Şule Yüksel Şenler’in bütün yazdıkları bugün de tazeliğini koruyor. Eserleri yeni bir aşk ve şevkle okunmalı. Dostum İsmail Fatih Ceylan, onu anlattığı Şule isimli romanını bitirdi. Eseri bir an önce okumak istiyoruz. Sanatkârımız ve bestekârımız Hasan Kılıçatan Şenler’in şiirlerini besteledi. Onları da yakın zamanda dinlemeliyiz. “Yeni Şule Yükseller”in yetişmesini sağlamak gayesiyle kurulan Şule Yüksel Şenler Vakfı övünç kaynağımız; bugün program düzenliyor.

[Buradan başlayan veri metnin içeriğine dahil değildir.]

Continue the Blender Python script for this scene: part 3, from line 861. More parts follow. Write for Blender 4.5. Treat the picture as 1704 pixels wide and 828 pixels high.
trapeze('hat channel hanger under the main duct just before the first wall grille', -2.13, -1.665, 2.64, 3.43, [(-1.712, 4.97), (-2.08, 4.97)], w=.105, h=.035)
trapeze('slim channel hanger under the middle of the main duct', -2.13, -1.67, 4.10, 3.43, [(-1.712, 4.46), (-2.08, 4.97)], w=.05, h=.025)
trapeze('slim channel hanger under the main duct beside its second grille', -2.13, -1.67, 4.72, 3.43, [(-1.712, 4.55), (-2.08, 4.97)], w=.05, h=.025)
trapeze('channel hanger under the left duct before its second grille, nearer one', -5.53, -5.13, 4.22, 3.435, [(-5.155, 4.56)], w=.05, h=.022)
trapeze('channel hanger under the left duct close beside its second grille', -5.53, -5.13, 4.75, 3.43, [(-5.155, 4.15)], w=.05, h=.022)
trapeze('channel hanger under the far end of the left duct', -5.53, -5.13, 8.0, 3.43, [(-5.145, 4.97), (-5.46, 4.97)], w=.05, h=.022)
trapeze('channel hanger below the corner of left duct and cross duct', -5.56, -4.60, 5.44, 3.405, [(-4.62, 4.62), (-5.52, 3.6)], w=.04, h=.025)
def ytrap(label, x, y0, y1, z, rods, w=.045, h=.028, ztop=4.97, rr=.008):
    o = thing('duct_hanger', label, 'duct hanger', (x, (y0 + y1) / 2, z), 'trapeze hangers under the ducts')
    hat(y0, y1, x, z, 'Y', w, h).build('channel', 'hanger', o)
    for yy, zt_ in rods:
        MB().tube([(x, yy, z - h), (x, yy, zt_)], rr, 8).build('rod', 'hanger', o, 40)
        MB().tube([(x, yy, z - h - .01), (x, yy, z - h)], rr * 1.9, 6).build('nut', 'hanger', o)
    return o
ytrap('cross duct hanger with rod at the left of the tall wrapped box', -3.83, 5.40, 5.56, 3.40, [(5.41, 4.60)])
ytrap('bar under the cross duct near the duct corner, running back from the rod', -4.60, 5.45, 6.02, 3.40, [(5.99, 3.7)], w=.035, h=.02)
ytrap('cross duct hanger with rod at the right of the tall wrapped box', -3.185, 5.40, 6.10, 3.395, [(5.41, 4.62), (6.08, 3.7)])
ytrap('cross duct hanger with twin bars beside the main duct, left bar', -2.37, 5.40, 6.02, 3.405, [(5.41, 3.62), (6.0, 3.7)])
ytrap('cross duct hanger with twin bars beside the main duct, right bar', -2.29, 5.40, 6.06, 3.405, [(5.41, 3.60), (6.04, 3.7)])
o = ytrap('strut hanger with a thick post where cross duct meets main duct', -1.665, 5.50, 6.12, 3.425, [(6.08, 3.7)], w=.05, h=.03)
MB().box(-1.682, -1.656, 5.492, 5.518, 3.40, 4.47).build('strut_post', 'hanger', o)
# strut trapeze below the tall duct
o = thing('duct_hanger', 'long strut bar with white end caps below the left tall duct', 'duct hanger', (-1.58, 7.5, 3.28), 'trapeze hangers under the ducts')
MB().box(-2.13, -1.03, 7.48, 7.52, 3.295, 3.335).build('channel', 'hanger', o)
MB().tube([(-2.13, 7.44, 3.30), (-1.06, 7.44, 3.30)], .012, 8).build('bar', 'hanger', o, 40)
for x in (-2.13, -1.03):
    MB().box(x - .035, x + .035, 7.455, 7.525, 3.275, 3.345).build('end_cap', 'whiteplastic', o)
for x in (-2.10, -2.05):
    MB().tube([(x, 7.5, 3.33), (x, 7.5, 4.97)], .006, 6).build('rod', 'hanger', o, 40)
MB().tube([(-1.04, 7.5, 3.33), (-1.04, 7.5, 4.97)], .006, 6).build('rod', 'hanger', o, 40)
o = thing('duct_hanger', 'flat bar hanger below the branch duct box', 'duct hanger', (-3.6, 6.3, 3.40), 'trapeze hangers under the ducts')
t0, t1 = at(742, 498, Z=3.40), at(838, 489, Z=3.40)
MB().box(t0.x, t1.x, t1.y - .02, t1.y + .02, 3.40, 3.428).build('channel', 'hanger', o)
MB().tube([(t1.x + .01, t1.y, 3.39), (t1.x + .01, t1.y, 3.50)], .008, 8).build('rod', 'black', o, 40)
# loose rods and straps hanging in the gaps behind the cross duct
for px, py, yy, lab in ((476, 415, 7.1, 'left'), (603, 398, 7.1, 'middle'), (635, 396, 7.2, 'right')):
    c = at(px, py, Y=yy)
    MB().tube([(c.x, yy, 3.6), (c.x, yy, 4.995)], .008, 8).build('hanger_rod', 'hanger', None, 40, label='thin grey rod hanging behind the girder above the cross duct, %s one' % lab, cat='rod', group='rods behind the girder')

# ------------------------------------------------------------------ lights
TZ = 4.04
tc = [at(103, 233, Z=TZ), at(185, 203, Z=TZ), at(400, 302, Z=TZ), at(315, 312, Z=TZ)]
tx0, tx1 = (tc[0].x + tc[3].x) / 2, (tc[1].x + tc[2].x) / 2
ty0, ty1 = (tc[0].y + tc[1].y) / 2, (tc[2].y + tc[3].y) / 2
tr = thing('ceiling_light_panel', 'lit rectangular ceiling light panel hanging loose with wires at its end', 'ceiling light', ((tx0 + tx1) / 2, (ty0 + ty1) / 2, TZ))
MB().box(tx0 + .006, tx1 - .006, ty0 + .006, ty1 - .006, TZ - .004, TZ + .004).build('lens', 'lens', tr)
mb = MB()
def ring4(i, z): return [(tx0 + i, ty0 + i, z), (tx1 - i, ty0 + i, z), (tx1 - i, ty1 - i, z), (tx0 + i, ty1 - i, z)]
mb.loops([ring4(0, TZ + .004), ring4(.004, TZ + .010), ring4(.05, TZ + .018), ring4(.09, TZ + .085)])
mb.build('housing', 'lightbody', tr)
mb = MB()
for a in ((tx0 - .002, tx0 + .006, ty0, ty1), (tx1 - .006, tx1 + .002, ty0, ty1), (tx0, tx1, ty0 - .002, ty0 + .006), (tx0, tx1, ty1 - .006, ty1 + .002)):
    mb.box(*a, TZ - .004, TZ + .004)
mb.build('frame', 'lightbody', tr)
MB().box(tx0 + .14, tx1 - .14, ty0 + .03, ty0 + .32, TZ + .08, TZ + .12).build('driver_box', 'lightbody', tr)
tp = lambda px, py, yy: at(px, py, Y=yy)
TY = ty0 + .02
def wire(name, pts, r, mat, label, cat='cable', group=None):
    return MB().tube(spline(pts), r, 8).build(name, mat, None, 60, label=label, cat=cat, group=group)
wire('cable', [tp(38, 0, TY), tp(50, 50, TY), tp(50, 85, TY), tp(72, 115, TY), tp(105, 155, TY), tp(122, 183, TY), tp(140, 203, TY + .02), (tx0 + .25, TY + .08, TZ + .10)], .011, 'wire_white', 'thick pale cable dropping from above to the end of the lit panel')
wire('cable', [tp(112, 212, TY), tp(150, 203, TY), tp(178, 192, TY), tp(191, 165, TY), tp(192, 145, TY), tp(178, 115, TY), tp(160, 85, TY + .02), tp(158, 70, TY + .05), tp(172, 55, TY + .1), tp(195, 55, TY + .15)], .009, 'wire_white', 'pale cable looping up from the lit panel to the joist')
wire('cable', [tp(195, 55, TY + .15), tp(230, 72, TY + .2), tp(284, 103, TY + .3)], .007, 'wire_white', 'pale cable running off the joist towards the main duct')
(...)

Hep ümitliydi. “İslam Güneşi” başlıklı yazısında şöyle diyordu: “Büyük mürşid, vefatından evvel inanan gönülleri şu müjdeyle serinletmişti: ‘Ümitvar olunuz! Şu istikbal inkılâbatı içinde en gür seda, İslam’ın sedası olacaktır.’ İnanan insan, her vakit ümitvardır, Allah’ın rahmet ve kudretinden ümidini kesmez. ‘İslam’ ise; zuhurundan bu yana hatta kıyamete kadar her zaman ve her an ‘seda’sı ‘en gür’ olandır.” Bir Fetih günü, 29 Mayıs’ta doğmuştu. Fetih’le geldi, feyizle doldu, yola koyuldu. Nesilleri yetiştiren ve topluma şuur veren “Şule Abla” oldu: “Tek başına bir ordu.” O, şimdi İstanbul’un fethi için müjdelenmiş bu güzel ve kutlu şehre gelen Eba Eyyübel Ensari Hazretleri’nin komşusu olarak mahşeri, ebedî sabahı bekliyor.